▶ The request
In the listing below, find the line that contains "Recreate this scene" and the line that contains "sc.camera = cam". Quote both and every line between them, exactly, and nothing more.

▶ Provided data
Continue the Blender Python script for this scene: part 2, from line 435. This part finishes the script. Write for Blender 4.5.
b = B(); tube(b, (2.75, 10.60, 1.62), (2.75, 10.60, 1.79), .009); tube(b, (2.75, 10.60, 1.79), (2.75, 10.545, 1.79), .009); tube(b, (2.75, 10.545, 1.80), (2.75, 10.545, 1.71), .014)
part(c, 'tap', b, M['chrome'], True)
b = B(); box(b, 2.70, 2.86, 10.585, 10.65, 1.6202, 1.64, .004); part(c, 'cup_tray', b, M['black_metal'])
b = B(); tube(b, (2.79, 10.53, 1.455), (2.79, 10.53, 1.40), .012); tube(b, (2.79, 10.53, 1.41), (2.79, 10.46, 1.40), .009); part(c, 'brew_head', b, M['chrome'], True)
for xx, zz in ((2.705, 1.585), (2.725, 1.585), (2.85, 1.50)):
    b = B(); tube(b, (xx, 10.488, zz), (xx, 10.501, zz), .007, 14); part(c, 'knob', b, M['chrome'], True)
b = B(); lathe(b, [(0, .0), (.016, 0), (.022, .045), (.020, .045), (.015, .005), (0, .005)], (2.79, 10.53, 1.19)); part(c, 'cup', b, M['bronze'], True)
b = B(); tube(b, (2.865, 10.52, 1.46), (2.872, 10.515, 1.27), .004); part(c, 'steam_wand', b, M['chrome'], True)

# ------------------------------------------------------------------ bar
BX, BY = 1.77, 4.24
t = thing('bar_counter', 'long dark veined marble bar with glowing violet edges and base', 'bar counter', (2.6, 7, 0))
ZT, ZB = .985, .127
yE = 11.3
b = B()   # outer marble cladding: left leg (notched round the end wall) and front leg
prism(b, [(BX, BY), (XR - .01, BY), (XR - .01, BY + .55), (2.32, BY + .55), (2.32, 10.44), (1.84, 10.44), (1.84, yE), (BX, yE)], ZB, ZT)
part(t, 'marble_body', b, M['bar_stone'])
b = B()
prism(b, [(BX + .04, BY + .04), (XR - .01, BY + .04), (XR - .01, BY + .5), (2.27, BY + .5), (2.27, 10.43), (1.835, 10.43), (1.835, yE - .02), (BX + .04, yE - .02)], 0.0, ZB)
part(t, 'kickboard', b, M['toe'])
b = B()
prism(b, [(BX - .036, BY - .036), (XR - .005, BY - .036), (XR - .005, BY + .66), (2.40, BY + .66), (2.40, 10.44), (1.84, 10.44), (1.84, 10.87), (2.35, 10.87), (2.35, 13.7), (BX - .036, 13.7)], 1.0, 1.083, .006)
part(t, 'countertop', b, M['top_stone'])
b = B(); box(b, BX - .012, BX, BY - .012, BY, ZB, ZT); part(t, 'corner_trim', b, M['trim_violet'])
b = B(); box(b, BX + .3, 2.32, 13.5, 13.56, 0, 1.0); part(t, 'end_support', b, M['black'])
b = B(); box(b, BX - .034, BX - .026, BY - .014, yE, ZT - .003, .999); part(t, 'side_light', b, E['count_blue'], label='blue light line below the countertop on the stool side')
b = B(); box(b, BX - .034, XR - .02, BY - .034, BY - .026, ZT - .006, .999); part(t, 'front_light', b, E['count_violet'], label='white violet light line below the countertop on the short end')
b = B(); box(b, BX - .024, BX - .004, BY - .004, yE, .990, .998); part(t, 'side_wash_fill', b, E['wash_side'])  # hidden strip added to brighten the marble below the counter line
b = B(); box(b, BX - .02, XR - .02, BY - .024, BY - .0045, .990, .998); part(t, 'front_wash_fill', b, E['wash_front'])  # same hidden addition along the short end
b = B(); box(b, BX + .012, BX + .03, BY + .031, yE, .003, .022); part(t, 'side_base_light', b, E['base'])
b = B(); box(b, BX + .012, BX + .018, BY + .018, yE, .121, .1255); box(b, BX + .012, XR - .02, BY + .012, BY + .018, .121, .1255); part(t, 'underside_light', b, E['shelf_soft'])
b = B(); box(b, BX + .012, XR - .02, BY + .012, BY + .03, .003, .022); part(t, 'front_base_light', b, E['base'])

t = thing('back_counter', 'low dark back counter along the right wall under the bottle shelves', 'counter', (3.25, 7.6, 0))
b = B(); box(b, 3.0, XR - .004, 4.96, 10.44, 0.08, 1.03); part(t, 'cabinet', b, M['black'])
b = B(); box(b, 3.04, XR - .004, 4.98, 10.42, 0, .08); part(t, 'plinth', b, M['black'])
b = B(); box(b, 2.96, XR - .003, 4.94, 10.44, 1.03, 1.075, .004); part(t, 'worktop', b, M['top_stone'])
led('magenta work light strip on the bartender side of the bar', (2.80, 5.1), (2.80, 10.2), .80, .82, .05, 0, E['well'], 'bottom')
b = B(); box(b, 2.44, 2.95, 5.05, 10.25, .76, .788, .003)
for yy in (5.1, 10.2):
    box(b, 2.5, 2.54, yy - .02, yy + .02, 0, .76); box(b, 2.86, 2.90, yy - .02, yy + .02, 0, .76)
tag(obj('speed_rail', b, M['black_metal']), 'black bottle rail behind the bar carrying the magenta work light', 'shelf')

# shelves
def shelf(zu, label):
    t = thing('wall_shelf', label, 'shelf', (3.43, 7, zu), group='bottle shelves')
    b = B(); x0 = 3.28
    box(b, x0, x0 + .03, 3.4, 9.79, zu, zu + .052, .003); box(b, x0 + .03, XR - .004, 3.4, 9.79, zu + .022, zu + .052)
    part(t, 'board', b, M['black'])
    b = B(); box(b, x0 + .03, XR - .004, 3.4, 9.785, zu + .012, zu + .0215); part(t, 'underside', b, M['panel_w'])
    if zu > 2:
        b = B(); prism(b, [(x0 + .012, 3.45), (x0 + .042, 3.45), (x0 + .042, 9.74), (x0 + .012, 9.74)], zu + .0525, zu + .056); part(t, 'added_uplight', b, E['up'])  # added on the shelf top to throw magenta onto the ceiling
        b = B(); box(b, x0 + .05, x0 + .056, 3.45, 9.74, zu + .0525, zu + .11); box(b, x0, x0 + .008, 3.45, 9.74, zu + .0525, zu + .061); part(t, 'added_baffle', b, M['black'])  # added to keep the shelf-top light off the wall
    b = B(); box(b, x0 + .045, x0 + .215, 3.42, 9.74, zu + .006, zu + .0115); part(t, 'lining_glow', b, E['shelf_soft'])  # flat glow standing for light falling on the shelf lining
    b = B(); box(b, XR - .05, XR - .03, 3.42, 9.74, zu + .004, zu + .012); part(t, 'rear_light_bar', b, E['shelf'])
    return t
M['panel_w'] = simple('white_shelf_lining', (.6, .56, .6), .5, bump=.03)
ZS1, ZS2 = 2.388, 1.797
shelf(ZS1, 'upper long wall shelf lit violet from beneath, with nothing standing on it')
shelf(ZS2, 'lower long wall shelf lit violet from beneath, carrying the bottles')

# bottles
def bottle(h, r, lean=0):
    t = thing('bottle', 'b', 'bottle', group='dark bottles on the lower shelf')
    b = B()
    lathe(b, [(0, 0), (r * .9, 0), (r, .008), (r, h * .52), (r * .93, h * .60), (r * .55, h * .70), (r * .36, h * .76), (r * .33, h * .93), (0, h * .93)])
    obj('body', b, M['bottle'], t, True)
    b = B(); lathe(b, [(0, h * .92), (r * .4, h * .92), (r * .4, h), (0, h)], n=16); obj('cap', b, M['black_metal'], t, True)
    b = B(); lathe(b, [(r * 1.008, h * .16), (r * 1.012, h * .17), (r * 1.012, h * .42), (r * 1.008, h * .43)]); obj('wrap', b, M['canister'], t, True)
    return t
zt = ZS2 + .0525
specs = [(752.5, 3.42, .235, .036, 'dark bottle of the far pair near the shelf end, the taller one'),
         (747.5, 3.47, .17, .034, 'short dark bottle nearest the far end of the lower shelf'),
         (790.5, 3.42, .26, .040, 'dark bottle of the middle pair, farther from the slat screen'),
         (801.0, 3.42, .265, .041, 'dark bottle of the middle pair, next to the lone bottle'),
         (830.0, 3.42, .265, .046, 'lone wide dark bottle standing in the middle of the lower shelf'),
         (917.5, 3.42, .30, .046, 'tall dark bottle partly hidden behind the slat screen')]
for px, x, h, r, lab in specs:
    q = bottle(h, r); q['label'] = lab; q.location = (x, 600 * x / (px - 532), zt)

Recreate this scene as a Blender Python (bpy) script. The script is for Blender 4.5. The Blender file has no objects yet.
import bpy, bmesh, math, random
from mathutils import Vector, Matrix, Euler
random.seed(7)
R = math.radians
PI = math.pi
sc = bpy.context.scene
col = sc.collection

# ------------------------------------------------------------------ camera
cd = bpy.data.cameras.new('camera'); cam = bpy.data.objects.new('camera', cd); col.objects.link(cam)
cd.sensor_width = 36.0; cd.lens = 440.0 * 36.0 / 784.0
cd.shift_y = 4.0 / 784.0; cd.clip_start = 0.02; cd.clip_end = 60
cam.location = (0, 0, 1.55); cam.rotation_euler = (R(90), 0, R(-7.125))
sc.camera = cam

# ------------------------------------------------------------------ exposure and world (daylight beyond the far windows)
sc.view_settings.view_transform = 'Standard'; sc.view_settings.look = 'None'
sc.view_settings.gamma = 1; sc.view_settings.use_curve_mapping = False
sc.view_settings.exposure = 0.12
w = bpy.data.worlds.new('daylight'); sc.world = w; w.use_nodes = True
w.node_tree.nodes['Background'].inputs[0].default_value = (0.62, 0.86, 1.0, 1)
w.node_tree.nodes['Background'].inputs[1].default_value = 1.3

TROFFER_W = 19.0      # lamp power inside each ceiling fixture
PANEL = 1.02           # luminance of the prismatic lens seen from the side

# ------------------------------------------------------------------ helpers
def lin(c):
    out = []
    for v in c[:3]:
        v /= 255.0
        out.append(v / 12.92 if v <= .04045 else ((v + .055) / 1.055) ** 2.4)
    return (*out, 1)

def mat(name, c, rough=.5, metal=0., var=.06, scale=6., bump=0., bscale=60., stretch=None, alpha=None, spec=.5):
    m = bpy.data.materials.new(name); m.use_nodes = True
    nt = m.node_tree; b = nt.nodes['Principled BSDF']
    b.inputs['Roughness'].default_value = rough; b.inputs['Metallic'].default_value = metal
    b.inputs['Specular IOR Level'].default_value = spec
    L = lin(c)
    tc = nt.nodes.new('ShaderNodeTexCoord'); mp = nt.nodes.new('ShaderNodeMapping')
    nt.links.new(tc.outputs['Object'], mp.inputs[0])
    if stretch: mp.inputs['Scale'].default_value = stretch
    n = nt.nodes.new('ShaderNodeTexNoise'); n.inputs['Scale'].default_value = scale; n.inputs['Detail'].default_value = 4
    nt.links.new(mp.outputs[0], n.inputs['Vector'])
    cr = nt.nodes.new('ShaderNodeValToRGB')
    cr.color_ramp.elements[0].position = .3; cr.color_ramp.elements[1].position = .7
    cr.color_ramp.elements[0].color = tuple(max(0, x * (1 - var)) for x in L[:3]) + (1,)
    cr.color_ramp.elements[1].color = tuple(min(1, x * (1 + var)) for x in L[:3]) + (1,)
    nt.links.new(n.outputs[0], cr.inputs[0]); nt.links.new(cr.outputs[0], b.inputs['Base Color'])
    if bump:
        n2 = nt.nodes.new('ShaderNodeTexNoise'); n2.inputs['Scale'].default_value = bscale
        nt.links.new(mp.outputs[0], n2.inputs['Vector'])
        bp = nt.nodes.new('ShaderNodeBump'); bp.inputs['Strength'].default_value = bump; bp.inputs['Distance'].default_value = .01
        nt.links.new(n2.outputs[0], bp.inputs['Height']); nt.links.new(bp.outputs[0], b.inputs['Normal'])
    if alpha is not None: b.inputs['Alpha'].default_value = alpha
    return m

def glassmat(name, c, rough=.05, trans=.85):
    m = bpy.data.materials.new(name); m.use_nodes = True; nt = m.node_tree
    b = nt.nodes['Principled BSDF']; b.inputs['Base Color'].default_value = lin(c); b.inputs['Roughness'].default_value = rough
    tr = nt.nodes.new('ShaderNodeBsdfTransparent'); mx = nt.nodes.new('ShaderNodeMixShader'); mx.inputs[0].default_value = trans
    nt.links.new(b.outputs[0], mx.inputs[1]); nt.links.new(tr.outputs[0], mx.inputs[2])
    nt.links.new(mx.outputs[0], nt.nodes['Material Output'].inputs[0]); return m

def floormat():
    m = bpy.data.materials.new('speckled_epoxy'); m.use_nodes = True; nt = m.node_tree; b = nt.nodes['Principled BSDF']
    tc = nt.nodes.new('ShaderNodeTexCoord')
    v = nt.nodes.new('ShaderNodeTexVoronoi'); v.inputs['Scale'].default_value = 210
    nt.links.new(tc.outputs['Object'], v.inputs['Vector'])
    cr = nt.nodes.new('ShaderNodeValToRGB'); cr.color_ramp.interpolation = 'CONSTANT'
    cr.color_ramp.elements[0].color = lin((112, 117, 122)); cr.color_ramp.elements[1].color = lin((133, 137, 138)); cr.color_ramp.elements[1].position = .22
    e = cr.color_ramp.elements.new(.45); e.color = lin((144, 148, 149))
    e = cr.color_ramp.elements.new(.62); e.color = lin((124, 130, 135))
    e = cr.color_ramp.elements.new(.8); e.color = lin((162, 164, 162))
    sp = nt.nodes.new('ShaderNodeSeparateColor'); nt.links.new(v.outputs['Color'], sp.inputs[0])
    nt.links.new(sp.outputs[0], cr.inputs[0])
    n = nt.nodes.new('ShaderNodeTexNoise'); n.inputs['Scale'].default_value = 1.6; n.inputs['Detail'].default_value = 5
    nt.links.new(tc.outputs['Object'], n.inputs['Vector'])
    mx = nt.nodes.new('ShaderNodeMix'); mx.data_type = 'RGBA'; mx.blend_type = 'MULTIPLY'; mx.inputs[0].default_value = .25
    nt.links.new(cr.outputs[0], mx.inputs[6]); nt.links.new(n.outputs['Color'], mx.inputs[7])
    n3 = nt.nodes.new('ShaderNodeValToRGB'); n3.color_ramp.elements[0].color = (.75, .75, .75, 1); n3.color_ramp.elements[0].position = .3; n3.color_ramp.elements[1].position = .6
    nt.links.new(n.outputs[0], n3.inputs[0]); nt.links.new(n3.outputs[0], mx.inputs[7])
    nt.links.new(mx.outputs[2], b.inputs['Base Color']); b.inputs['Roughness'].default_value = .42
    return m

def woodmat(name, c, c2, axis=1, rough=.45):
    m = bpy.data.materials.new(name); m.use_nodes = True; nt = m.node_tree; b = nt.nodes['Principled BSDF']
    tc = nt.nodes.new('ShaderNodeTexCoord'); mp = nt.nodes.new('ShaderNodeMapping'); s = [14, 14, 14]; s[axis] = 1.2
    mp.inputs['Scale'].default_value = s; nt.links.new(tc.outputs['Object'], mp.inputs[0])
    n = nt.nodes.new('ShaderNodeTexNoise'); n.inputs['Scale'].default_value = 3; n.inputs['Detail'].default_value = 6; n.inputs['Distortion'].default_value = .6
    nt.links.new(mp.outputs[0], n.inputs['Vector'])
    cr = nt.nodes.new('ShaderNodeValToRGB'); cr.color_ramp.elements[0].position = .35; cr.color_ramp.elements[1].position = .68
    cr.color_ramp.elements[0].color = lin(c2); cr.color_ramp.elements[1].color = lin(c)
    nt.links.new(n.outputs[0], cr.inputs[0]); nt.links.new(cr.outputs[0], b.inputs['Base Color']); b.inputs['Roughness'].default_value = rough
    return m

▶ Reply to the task
Recreate this scene as a Blender Python (bpy) script. The script is for Blender 4.5. The Blender file has no objects yet.
import bpy, bmesh, math, random
from mathutils import Vector, Matrix, Euler
random.seed(7)
R = math.radians
PI = math.pi
sc = bpy.context.scene
col = sc.collection

# ------------------------------------------------------------------ camera
cd = bpy.data.cameras.new('camera'); cam = bpy.data.objects.new('camera', cd); col.objects.link(cam)
cd.sensor_width = 36.0; cd.lens = 440.0 * 36.0 / 784.0
cd.shift_y = 4.0 / 784.0; cd.clip_start = 0.02; cd.clip_end = 60
cam.location = (0, 0, 1.55); cam.rotation_euler = (R(90), 0, R(-7.125))
sc.camera = cam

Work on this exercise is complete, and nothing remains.